Buckfield 10th and 11th grade students in Mr. McNaughton's class did an assessment of their area, looked at underutilized assets and realized the school had a large chunk of forest that was poorly maintained. 

Traditionally, a section of forest has been put aside for a yearly fundraiser, and once there was a low ropes course there which is now a hazard. The trail is overgrown, not marked or clear, and is full of trash leftover from fundraisers. Students explored ways that this stand can be improved and better utilized for the whole school to enjoy, came up with a plan for managing this fundraiser and then moved on to look at long term goals of the forest. Students met with District Foresters Mike Richard and Shane Dugan to begin to work on a Forest Management Plan for their school. 

Greenville Consolidated School

Greenville Consolidated School's 12th grade natural resources science class worked on the challenge of revitalizing their local school trail so that teachers and students will spend more time outdoors.
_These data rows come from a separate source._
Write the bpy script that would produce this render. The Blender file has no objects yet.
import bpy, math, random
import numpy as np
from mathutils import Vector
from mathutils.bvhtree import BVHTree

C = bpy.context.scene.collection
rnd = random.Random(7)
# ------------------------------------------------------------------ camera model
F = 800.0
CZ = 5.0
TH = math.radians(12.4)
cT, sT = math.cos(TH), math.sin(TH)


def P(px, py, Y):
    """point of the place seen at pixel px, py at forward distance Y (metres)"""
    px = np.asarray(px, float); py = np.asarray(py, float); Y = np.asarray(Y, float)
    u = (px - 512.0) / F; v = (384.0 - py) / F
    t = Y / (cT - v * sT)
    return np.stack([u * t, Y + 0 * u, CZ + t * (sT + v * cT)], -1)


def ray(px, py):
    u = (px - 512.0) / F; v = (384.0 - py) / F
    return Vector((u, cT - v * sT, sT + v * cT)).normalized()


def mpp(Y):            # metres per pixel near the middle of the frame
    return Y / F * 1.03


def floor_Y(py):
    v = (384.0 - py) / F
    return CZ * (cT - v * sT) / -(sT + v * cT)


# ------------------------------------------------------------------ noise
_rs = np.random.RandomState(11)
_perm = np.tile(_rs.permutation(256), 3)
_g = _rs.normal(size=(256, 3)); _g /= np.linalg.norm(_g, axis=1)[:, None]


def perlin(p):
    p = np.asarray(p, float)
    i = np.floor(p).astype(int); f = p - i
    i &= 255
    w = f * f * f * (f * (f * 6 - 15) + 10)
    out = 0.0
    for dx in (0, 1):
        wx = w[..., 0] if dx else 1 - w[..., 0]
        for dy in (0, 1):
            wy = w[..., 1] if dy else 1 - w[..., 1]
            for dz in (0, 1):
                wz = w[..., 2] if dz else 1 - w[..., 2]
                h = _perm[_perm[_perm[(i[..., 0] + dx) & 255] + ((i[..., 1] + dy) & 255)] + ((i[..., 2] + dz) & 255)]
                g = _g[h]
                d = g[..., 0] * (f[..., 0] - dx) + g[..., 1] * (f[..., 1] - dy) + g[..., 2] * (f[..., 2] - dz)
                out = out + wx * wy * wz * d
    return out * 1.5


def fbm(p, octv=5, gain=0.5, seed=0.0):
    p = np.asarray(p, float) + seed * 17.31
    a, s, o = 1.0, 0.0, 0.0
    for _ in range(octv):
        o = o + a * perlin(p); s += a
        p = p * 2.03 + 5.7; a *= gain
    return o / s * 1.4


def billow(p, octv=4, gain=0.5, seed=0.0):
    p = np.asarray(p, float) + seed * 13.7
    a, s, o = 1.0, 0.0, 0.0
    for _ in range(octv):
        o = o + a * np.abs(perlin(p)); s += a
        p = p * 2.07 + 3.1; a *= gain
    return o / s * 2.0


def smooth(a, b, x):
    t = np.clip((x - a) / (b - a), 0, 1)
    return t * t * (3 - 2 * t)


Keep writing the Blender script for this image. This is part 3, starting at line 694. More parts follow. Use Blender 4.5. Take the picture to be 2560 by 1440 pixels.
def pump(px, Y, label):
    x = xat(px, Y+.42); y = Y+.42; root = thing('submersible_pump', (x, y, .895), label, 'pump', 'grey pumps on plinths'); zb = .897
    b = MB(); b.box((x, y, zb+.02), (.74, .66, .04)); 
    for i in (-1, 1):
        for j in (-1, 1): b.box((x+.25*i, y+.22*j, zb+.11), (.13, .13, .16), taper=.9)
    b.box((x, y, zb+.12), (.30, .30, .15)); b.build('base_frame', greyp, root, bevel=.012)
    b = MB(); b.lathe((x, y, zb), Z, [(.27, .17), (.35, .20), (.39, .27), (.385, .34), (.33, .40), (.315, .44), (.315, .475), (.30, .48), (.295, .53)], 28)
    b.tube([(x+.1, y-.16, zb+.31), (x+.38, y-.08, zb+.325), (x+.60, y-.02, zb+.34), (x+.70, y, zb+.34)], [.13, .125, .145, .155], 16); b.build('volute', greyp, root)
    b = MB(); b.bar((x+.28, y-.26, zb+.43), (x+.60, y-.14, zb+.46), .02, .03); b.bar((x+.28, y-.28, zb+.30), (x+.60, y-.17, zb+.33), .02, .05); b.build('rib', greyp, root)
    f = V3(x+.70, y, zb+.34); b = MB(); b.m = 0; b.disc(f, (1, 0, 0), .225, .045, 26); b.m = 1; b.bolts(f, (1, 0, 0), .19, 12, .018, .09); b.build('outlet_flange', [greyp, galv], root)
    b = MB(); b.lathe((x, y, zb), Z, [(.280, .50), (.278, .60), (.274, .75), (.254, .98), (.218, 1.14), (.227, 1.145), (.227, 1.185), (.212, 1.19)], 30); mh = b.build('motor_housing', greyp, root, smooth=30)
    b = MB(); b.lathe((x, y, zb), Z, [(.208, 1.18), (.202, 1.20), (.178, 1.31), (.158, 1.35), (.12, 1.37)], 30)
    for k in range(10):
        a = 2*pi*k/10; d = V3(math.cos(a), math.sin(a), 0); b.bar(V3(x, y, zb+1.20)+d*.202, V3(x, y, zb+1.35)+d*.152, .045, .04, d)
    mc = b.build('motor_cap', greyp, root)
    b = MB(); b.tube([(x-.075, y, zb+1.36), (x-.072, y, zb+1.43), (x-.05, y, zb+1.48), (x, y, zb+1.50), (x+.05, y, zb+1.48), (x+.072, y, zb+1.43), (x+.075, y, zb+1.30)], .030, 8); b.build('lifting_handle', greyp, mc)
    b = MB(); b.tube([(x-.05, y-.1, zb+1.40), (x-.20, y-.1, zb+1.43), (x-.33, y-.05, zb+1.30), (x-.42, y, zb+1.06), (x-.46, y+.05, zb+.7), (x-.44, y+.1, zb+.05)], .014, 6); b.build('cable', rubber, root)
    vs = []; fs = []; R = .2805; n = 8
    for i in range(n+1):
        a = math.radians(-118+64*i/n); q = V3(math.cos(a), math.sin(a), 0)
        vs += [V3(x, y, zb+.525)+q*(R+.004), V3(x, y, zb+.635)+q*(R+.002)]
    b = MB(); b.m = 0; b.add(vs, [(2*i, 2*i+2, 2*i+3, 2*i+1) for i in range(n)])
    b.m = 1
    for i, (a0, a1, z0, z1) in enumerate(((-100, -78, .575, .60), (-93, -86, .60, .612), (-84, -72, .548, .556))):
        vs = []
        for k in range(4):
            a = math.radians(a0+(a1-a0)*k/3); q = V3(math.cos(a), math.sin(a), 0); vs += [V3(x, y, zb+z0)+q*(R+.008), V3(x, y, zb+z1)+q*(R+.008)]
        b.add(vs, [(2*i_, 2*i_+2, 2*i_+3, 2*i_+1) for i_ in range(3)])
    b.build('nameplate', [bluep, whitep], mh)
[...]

After exploring the area, they noticed the trail had significant obstacles in the way, extremely muddy areas, and largely overgrown sections. Students worked with a number of community partners as well as teachers and students to help make the trail more user friendly and accessible while also helping to make it more well known to teachers and the community. 
Ecology Learning Center 

We had two sections of freshman and sophomore students in Ecology Learning Center's Earth and Climate Science class. Both sections decided to work on invasive species, one focusing on Japanese Knotweed and another on Browntail Moth Caterpillars. Both classes solutions revolved around an awareness campaign as well as removal of the species. One section removed browntail moth caterpillar nests in March with help of Brittany Schappach, entomologist from the Maine Forest Service, while the other worked with Maeve Cosgrove and Jack Shaida from Coastal Mountains Land Trust to cut and tarp a section of Knotweed at the McClellan Poor Preserve in Northport.  
Piscataquis Community Secondary School

Piscataquis students worked on the challenge of recreational trail access and examined the limited trail access between the towns of Guilford and Dexter. Currently, the only access permitted between the two towns is via a trail that is accessible by snowmobiles in winter or via the road. Students explored ways to increase access to the summer months to allow ATVs to travel between the towns by looking at possible trail routes, tax maps, working with the local ATV club, interviewing local businesses, and creating a school/community survey for input. They wrote a letter to a landowner in a potential trail area asking for a meeting and for them to consider an ATV trail through their property. 
Belfast Area High School

Belfast Area High School students in the Fish & Wildlife class this year were interested in fish passage, culvert replacement and dam removal. As students started working on their challenge and learning more about it, they realized that fish passage was a much bigger issue than they were able to tackle in a 1/2 semester course. They shifted gears to allow their project to focus on increasing fish species awareness and river health. They started by doing data collection at the Head of Tide Preserve counting smelt eggs to report to a community science program for the Department of Marine Resources through the Gulf of Maine Research Institute's website. They then put up Native Fish Coalition signs to raise awareness about fish species and planted 25 native trees at the Ducktrap River Preserve with help of Coastal Mountain Land Trust's Jack Shaida and volunteer Gary Gulezian. This planting was to help protect Maine's anadromous fish species by maintaining the integrity of river banks for erosion control and providing shade for fish.